Under the amended Loan Agreement, the Partnership is not permitted to make distributions to limited partners if paying said distribution(s) would create an event of default under the Loan Agreement. Distributions to limited partners were suspended by the General Partner in July 2025; therefore, the Partnership will accumulate all unpaid distributions based on an annualized return of seven percent (7%), and all accumulated unpaid distributions are to be paid before final Payout occurs, as defined above.
Oil and Natural Gas Properties
The Partnership incurred approximately $1.4 million and $1.7 million in capital expenditures during the six months ended June 30, 2025 and 2024, respectively. The Partnership has two wells in various stages of the drilling and completion process, and the Partnership estimates its share of capital expenditures to finish these wells is less than $1 million. In addition to the estimated capital expenditures to fully fund the in-process wells, the Partnership anticipates that it may be obligated to invest up to an additional $20 to $30 million in drilling capital expenditures from 2025 through 2029 to participate in new well development in the Bakken Assets without becoming subject to non-consent penalties under the joint operating agreements or North Dakota statutes governing the Bakken Assets.
Since the Partnership is not the operator of any of its oil and natural gas properties, it is difficult to predict levels of future participation in the drilling and completion of new wells, the timing of such activities and their associated capital expenditures. This makes capital expenditures for drilling and completion projects difficult to forecast for the remainder of 2025. Current estimated capital expenditures could be significantly different from amounts actually invested.

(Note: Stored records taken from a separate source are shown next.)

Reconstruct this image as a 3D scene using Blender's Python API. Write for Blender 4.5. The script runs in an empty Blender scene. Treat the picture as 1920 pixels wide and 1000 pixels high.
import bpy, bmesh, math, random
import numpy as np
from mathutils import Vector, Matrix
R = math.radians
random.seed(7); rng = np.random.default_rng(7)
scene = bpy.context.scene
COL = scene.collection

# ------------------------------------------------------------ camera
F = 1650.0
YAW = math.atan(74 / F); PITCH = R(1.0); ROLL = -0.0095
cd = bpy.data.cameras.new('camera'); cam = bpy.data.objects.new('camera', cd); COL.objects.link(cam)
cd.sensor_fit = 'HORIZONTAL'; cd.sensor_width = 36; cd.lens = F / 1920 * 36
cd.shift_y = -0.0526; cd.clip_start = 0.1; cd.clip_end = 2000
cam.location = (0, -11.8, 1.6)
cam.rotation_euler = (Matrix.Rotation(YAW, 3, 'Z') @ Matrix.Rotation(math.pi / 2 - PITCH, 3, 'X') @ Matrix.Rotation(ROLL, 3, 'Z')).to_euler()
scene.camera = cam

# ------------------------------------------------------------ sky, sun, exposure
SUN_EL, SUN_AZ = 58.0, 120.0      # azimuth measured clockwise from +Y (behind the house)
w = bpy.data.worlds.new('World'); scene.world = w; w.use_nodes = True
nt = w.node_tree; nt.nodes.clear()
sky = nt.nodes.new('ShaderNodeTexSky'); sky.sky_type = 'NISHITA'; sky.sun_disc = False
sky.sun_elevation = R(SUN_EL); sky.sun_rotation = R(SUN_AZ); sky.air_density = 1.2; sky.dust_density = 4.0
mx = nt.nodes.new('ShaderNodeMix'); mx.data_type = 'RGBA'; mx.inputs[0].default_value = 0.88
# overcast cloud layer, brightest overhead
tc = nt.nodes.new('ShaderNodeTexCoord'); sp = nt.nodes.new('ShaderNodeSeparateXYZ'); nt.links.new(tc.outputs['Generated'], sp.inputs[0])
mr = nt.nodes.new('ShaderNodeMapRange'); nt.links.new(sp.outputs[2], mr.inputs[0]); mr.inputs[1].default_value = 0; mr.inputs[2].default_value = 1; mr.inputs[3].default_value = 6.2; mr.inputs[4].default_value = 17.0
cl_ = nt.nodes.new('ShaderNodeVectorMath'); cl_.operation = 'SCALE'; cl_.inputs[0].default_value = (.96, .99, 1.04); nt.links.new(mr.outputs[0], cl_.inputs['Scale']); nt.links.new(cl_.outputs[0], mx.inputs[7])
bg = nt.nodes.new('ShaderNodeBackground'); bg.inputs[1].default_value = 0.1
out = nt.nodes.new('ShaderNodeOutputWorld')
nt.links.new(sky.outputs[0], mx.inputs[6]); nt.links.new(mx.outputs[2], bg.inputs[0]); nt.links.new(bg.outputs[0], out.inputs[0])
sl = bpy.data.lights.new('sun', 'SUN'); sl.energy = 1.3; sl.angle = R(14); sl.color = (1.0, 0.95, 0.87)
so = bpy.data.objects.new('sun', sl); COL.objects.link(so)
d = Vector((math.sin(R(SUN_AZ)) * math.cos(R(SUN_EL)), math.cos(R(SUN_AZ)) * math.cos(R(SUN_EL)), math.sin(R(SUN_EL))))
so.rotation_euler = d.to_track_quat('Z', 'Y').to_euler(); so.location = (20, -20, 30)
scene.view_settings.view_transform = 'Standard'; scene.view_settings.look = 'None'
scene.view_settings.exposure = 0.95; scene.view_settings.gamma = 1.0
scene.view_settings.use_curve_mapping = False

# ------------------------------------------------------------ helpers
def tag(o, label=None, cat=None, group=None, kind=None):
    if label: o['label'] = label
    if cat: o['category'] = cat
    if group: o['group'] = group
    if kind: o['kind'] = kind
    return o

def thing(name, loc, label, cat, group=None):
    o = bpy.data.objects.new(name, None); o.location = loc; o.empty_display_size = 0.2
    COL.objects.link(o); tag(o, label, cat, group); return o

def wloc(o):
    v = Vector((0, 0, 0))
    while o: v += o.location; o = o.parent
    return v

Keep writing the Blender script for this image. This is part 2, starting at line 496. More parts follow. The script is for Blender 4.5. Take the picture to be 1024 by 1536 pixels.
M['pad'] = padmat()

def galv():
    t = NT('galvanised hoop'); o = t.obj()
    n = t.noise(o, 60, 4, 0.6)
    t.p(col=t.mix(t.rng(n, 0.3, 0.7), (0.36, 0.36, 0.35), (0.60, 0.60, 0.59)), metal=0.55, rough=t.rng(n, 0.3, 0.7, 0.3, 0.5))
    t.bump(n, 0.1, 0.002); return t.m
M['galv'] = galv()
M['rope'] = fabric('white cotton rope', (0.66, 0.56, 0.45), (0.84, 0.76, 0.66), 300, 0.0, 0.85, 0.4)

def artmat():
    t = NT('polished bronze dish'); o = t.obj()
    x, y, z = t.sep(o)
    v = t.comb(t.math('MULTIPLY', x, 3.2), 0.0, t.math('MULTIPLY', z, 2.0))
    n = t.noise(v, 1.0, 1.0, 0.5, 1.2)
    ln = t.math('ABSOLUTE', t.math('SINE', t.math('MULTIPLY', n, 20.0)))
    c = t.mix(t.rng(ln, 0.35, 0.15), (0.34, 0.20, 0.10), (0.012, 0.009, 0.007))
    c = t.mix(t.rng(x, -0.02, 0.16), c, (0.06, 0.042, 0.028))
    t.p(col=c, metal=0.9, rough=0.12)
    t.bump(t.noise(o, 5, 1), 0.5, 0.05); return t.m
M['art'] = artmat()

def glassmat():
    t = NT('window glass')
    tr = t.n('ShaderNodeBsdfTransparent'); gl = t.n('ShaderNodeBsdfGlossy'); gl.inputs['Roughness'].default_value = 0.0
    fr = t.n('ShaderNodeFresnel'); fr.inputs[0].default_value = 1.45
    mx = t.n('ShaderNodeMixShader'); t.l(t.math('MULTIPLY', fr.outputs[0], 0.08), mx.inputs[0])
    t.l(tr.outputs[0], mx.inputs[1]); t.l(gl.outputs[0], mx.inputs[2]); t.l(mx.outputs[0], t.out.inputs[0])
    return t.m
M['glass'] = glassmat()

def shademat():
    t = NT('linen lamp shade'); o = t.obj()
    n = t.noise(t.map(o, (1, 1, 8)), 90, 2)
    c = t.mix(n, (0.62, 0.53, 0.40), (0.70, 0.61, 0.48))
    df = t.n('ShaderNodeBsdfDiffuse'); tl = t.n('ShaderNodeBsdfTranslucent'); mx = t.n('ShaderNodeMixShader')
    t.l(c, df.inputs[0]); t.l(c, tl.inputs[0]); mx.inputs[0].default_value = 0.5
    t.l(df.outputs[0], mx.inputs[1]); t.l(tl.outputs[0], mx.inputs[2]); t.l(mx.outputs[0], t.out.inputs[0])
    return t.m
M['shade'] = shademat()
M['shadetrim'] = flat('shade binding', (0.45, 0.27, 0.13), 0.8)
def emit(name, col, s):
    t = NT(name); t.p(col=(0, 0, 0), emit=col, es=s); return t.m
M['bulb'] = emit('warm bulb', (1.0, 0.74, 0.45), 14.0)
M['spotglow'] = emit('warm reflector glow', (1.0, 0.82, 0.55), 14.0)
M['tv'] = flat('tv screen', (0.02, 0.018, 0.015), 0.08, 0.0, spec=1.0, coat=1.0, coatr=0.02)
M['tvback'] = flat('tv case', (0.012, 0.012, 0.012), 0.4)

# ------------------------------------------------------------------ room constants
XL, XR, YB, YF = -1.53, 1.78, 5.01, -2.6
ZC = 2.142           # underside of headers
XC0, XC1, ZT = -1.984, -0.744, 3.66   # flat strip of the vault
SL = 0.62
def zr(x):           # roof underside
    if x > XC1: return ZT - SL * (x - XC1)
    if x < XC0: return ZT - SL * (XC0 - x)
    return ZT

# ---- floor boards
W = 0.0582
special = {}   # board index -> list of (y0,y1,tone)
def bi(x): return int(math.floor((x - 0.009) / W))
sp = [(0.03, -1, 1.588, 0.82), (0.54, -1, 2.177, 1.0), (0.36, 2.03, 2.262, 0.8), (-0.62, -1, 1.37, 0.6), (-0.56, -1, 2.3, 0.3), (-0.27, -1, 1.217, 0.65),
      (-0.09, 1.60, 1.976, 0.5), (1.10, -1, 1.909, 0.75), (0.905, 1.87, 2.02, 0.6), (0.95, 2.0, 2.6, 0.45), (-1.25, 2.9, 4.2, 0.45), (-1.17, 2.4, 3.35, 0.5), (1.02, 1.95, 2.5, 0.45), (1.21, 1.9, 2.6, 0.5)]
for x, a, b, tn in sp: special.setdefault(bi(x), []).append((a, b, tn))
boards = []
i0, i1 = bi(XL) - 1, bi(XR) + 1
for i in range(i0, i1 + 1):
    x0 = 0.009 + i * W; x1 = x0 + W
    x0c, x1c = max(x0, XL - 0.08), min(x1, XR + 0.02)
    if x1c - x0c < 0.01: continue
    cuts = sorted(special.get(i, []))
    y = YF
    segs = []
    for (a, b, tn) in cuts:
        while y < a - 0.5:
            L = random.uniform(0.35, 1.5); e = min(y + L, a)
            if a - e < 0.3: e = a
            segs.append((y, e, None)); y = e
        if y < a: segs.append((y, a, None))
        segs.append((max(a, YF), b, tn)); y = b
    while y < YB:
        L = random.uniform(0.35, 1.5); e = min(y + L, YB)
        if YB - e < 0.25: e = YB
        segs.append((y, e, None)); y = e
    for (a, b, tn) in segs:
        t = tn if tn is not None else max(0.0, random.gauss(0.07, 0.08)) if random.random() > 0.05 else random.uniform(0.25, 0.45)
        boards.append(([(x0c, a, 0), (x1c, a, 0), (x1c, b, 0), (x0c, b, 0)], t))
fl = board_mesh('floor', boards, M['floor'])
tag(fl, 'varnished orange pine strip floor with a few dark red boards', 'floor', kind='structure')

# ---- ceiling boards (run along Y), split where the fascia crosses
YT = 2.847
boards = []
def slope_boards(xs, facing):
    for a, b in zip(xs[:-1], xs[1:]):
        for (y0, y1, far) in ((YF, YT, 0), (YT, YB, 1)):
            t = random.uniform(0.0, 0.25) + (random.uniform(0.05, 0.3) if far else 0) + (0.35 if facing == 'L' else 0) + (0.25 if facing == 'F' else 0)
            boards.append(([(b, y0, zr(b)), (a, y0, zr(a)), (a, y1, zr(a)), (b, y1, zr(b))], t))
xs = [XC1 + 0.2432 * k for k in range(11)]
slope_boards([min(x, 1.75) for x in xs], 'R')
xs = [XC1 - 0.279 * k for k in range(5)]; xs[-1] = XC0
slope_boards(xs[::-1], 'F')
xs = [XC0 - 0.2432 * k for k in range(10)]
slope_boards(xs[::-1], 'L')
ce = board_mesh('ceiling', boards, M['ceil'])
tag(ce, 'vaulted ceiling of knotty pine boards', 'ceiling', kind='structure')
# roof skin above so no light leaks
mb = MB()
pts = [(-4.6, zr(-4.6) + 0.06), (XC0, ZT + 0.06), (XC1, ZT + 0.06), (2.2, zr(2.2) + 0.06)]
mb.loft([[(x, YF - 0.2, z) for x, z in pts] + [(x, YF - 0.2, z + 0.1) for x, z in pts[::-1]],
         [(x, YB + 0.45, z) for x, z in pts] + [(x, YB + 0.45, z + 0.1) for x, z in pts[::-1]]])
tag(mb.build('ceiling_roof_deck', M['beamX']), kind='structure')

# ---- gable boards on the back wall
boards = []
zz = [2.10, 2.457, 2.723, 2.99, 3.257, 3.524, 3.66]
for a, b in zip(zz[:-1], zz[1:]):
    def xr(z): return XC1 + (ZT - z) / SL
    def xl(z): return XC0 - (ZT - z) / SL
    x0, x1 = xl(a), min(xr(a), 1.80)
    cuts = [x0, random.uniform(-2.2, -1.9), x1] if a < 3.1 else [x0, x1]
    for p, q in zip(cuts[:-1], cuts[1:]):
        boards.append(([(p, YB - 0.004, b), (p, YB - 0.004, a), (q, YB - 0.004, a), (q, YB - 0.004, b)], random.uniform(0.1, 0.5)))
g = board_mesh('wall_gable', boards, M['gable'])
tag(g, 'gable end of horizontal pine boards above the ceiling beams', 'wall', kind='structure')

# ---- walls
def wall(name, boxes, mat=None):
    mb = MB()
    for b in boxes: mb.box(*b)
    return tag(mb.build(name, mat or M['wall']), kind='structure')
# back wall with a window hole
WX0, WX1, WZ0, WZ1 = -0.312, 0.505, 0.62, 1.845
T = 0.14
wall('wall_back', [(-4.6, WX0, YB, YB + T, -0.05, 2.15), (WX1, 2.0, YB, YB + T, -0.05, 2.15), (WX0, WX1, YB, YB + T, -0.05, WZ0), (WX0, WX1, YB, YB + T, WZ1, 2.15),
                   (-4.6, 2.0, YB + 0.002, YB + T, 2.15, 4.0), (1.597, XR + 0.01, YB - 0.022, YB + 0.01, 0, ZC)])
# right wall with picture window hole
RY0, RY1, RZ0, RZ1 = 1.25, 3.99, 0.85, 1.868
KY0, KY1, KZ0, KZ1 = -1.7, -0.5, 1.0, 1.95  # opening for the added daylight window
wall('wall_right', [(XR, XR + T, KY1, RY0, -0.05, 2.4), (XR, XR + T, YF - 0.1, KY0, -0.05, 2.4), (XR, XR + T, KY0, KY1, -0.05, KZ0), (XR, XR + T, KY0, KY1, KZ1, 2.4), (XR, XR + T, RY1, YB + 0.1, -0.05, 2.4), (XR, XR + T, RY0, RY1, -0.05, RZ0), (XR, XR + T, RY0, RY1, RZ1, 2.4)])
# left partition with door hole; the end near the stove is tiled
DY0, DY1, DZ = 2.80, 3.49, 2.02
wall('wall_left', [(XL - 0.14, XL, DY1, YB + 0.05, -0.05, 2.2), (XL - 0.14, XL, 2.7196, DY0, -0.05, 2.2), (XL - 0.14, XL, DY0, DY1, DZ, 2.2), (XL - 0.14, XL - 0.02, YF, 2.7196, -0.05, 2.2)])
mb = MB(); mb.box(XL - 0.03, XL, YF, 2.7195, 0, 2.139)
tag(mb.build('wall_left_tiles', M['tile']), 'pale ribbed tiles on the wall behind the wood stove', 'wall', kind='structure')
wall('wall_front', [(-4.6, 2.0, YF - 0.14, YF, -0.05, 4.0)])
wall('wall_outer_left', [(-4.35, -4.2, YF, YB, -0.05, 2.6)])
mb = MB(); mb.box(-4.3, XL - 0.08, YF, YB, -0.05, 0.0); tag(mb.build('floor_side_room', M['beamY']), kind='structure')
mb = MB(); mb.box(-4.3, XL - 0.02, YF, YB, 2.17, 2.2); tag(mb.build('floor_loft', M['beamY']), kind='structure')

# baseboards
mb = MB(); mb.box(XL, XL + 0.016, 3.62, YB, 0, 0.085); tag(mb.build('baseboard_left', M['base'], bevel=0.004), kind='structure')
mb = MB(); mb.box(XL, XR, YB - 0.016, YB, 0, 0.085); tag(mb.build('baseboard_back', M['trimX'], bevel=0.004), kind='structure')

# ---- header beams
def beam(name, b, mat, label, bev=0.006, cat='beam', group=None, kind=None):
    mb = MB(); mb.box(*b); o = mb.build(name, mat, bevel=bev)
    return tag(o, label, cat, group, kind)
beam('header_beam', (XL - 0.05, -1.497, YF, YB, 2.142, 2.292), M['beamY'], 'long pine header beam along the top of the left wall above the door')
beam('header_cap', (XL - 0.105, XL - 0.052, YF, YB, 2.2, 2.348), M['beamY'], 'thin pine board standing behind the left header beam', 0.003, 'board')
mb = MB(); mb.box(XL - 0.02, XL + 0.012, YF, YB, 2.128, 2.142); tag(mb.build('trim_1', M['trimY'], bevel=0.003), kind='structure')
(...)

The Partnership expects to fund overhead costs and capital additions related to the drilling and completion of wells primarily from cash on hand, cash generated by its producing wells and/or availability under its revolving credit facility. If an operator elects to complete drilling or other significant capital expenditure activity and the Partnership is unable to fund the capital expenditures, the General Partner may decide to farmout the well. Also, if a well is proposed under the operating agreement for one of the properties the Partnership owns, the General Partner may elect to "non-consent" the well. Non-consenting a well will generally cause the Partnership not to be obligated to pay the costs of the well, but the Partnership will not be entitled to the proceeds of production from the well and would be subject to a non-consent penalty.
Subsequent Events
In July 2025, the Board of Directors of the General Partner elected to suspend distributions to Partnership limited partners. The Partnership will accumulate unpaid distributions at an annualized return of seven percent (7%), and all accumulated distributions are required to be paid before final Payout occurs, as defined in the Partnership's limited partnership agreement.
The Partnership and its Lender entered into an amendment ("First Amendment") to the Loan Agreement, effective August 8, 2025 ("Effective Date"), that renewed and extended the Credit Facility for an additional year to March 1, 2027 ("Revised Maturity Date"). Key terms and conditions of the First Amendment include:
| ● | As of the Effective Date, the borrowing base of the Credit Facility was, and remains, $10,000,000. |
| ● | The Partnership paid a loan renewal fee to the Lender associated with the First Amendment of $50,000. |
| ● | The Debt Service Coverage Ratio has been amended to be a quarter-based calculation, as opposed to a trailing 12-month calculation that was previously in effect, and will be effective starting with the quarter ended September 30, 2025. |
| ● | A negative covenant has been added that restricts the Partnership's ability to make future distributions to its limited partners if that said distribution would create an event of default under the Loan Agreement. |
All other terms and conditions of the BF Loan Agreement and its subsequent amendments remain in effect.